Thinking About Thinking

CMP73Purple Thinker

I noticed recently that I do this rather strange thing. I’ll think thoughts, and then I’ll restate them again as if I were speaking them. Even when I’m not speaking. Even when I’m the only one around.

It’s as if I have to “say” everything in order for me to have really thought it. That is, if I have to choose what to do, I immediately know that I have three options, about dinner for example, and what they are. But not until I articulate those options as if I were saying them aloud am I “done” and able to make the choice.

Certain that I’d noticed this phenomenon before, I went looking for it. This is how I explained it about two years ago (my apologies for it’s roughness):

for example, i do this thing where while i’m brushing my teeth or something my brain has two separate things running. one is basically what i would be saying out loud. it’s rather articulate and reasonable. and then there’s the lower level that comes up with where the articulated streaming is going to head next. and if something goes through the lower level and sounds reasonable i have to repeat it on the upper, more articulate, level. i don’t know why this is and i think it’s rather strange. i already know exactly what will come out of the more articulate string and yet i must MUST go through the act of thinking it or i may have never thought anything at all.

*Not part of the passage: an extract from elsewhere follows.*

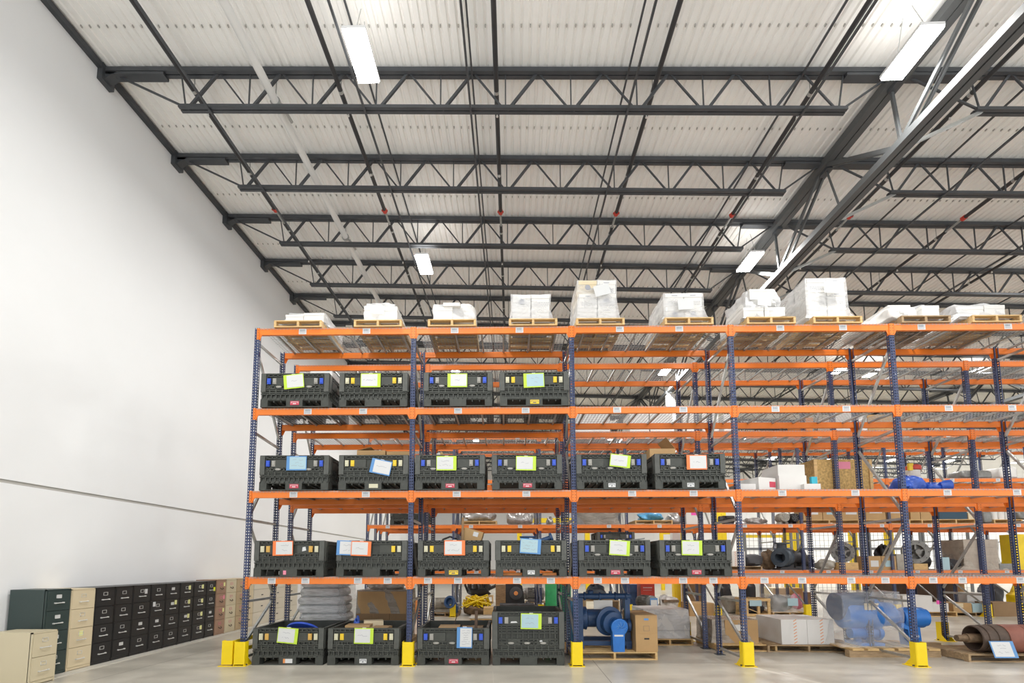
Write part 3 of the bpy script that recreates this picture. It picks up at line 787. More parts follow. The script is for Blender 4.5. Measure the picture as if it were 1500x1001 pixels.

i think the whole thing is rather strange. and i sit there thinking about politics. and then talking to myself about politics [though usually without speaking]. and then thinking about how it’s weird that i have to say all the thoughts i have twice.

i want to know if other people do things like this. when i was pretty young and i did this is kind of made sense. because the more articulate strand would, for example, be talking to a room full of stuffed animals (they listened far better than anyone i ever knew). but now there is no room of stuffed animals getting my articulate presentation and the more articulate strand is still there.

do all people think like this? do they realize they think like this? do they think about why they think like this?

I’m now wondering, much as I was then, if this is normal. I think that it can’t be too abnormal because outwardly I seem to function nearly the same as everyone else. People seem about as fast or slow to respond as I am.

Part of the problem with this whole thing is that I have no terms to describe the phenomenon. The closest I can think of is that the lower stream is, essentially, the “subconscious,” while the repetition takes place, and translates it into the “conscious” mind. Perhaps psychologists really do use these words to mean these things, but I’ve never heard it.

I guess the whole point of this might be–and both parts of my brain are telling me I need a point–is, perhaps, how little I know. The fact is that I don’t often notice this odd dual-stream nature of my brain, even though I must assume that it’s always happening.

Perhaps, then, this whole thing is another lesson in paying attention. About how much we can notices if we just take the time to do so.